Если выйти из ворот дома на улицу и пройти дальше, то можно было увидеть трубу, которая была положена в арык, как мини тоннель. Мы, дети, облюбовали это место и любили играть тут в «Колечко-малечко», «Тапочки» и другие сидячие игры. Тут как-то моей двоюродной сестре Дима случайно разбил голову камнем, за что получил подзатыльники от тети. Напротив трубы дом баб Ани, слева от трубы дом еще одной баб Ани, их уже, конечно, нет. Уже тогда они были очень старенькие и болели.
Стыдно вспомнить, но как-то наша хулиганская уличная братия с чьей-то подачи устроила турнир по обхаркиванию почтового ящика перед домом баб Ани, которая жила напротив. Вот же больные дети… А еще мы ходили вверх по арыку в поисках металлолома — такое было время. Я даже толком не понимала, зачем это надо, то есть никакой материальной заинтересованности в этом не было, но был интересен сам процесс поиска, исследования. Беспризорные дети, честное слово. А если бы заразу какую подцепили, шастая по этим арыкам и беря в руки всякую бяку… Но не подцепили же!

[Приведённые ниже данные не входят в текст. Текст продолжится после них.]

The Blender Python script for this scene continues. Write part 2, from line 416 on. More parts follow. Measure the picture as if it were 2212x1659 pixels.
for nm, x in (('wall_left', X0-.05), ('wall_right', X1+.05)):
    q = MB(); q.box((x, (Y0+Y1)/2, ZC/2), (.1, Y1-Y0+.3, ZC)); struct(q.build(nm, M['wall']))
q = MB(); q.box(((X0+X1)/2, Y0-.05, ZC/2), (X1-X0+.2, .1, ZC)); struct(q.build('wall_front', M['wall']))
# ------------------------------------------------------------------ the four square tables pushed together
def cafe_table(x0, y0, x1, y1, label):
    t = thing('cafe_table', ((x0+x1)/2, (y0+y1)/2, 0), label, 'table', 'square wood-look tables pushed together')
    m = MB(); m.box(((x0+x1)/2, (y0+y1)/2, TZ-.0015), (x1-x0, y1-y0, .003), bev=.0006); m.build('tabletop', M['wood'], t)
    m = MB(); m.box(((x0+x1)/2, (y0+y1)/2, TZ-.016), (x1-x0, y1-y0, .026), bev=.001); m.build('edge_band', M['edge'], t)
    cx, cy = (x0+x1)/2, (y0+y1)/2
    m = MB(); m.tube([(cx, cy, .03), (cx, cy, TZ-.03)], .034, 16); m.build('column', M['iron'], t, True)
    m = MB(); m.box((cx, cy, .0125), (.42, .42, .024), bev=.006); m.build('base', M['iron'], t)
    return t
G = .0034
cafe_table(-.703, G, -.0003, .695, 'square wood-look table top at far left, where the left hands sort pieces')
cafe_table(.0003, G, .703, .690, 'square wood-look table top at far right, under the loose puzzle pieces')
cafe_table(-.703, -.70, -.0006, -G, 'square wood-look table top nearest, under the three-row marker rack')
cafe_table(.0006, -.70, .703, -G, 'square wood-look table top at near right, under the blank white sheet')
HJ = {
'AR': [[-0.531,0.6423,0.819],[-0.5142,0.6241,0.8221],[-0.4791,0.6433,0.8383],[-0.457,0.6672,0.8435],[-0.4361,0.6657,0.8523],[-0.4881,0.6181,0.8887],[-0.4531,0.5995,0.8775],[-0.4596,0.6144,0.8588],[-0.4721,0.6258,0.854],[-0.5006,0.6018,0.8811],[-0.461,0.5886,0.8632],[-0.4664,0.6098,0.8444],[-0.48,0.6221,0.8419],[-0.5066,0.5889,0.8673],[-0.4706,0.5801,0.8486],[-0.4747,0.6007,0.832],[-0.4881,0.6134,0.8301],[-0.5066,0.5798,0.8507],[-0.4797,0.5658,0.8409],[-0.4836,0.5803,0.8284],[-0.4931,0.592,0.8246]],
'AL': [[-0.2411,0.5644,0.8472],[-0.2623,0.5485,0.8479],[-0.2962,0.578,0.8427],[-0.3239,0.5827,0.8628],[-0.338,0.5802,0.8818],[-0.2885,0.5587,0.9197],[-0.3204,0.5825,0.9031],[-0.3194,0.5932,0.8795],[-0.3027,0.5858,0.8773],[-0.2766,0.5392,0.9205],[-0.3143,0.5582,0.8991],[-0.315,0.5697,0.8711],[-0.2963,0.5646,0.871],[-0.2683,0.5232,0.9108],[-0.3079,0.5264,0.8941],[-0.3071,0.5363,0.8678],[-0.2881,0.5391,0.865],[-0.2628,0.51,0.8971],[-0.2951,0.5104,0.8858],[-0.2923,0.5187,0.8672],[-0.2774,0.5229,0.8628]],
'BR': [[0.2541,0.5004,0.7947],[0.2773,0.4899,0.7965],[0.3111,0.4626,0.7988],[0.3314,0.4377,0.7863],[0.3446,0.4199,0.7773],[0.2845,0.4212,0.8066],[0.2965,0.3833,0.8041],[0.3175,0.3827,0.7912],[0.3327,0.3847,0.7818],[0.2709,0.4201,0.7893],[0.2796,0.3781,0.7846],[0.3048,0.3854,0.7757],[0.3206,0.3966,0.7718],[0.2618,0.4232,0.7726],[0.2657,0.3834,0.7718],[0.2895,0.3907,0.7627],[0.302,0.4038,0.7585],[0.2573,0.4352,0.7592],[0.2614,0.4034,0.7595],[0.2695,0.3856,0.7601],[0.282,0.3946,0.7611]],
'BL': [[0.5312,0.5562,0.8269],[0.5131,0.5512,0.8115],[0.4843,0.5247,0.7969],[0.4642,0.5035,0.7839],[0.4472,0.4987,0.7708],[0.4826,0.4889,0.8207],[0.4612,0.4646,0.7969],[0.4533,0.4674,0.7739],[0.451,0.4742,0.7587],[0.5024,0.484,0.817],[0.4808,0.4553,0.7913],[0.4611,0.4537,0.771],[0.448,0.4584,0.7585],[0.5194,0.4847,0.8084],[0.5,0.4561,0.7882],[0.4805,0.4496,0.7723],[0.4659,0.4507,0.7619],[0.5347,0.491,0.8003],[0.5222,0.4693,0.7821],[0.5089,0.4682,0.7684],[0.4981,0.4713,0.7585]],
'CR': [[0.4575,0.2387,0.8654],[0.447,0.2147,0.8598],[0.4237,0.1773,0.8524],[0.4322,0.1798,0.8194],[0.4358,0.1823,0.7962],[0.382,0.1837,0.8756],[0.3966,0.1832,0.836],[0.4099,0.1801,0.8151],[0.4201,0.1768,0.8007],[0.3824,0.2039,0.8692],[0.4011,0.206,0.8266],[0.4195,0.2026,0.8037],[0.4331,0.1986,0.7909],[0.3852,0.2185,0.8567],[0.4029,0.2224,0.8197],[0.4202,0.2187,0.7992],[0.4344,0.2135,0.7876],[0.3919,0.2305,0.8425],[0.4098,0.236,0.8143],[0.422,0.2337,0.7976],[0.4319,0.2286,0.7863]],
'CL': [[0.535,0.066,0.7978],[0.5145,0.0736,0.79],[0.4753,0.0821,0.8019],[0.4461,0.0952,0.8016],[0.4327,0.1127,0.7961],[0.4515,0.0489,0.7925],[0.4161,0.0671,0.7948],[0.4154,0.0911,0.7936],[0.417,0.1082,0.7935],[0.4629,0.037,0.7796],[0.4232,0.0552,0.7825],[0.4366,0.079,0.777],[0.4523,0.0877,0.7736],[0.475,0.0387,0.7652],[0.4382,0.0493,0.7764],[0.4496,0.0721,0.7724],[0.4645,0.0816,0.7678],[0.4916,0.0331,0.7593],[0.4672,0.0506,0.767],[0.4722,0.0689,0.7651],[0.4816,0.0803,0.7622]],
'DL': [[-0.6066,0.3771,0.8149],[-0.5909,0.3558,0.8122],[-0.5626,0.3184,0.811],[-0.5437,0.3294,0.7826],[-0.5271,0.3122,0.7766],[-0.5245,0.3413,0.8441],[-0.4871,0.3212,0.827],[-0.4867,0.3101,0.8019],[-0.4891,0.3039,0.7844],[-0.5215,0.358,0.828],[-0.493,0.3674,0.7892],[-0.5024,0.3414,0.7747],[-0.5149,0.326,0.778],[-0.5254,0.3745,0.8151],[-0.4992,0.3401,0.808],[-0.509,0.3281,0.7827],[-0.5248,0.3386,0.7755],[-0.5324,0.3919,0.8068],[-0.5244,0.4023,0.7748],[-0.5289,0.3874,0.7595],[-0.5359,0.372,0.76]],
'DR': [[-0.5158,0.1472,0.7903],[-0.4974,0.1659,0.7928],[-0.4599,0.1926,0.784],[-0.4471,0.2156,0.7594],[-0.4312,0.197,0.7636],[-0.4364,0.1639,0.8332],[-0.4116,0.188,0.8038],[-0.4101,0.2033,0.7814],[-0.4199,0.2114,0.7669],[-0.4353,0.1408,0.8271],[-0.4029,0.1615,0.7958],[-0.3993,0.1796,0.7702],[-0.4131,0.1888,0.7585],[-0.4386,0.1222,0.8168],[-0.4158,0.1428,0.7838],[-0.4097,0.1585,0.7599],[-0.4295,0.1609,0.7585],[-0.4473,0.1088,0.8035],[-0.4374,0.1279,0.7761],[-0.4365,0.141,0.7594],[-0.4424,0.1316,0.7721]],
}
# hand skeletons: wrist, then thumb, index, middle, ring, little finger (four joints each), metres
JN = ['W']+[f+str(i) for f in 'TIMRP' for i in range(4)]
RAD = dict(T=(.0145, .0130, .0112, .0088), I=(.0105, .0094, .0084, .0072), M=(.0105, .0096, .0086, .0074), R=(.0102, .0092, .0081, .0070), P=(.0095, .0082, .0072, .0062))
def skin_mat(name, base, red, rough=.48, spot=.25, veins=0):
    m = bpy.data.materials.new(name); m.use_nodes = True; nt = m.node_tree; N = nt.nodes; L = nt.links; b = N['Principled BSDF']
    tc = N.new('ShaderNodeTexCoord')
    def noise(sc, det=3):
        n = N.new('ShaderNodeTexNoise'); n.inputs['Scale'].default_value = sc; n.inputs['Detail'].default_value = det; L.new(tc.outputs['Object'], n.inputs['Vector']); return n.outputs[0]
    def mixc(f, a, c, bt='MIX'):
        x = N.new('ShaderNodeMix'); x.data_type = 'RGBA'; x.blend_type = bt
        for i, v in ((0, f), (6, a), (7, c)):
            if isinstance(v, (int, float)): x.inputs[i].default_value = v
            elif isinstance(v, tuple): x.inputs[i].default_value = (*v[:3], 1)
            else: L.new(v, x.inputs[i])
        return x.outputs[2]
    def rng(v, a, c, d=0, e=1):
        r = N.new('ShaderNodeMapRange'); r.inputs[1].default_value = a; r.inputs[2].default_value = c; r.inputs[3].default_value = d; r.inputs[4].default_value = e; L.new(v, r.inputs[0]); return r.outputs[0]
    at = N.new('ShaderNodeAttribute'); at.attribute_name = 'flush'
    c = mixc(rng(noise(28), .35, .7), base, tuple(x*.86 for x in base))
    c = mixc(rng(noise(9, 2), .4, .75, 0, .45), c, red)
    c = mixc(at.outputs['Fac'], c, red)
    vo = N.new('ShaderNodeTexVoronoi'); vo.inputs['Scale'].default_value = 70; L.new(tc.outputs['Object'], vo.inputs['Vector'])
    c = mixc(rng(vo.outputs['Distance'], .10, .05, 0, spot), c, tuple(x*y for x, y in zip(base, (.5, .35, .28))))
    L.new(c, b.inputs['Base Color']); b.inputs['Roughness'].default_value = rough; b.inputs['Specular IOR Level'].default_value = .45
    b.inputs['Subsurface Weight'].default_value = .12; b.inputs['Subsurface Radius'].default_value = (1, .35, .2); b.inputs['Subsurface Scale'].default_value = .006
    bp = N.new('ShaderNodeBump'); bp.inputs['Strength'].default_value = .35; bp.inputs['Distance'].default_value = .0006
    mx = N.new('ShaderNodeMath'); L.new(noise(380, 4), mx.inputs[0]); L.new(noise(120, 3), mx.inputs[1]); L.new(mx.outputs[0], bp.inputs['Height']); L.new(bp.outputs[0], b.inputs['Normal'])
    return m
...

Дома баб Ань изменились до неузнаваемости, тогда как ворота, забор и сам домик теть Наташи остались такими же, как в моем детстве. Да только вот краска на воротах пооблупилась.
Далее по улице слева дом Степы и Димы — братьев, с которыми мы играли. Было весело. А там дальше дом Сережи — голубоглазого блондина, моей первой любви, так сказать.
Ну, вот вроде и все. Фото на память сделано. Конечно, хотелось бы еще погулять по соседней улице, куда мы ходили через арык — обычные дороги же для слабаков. А еще на ту улицу Мама посылала меня за молоком с бидоном или трехлитровой банкой в джинсовой хозяйственной сумке, украшенной чёрной бахромой, которую она сшила специально для меня. Но, увы, время уже было вечернее и нужно было ещё успеть домой в Каскелен.
На сандалии опустилась пыль милой сердцу чемолганской улицы — ее так и не заасфальтировали и это хорошо! Хоть что-то осталось прежним. Мы уехали оттуда потому что там не было сильной казахской школы. А бабушка настаивала на том, чтобы мы получили образование на казахском. Когда мне исполнилось 6 лет родители продали дом и перебрались в Каскелен. Но это тот самый случай, когда говорят: «Все — к лучшему». А этот домик, пусть так и продолжает мне сниться, как символ того беззаботного и счастливого времени в том виде, каким я его помню. Думаю, у каждого есть такой дорогой сердцу свой уголок. Вот такие лирические выходные были у меня.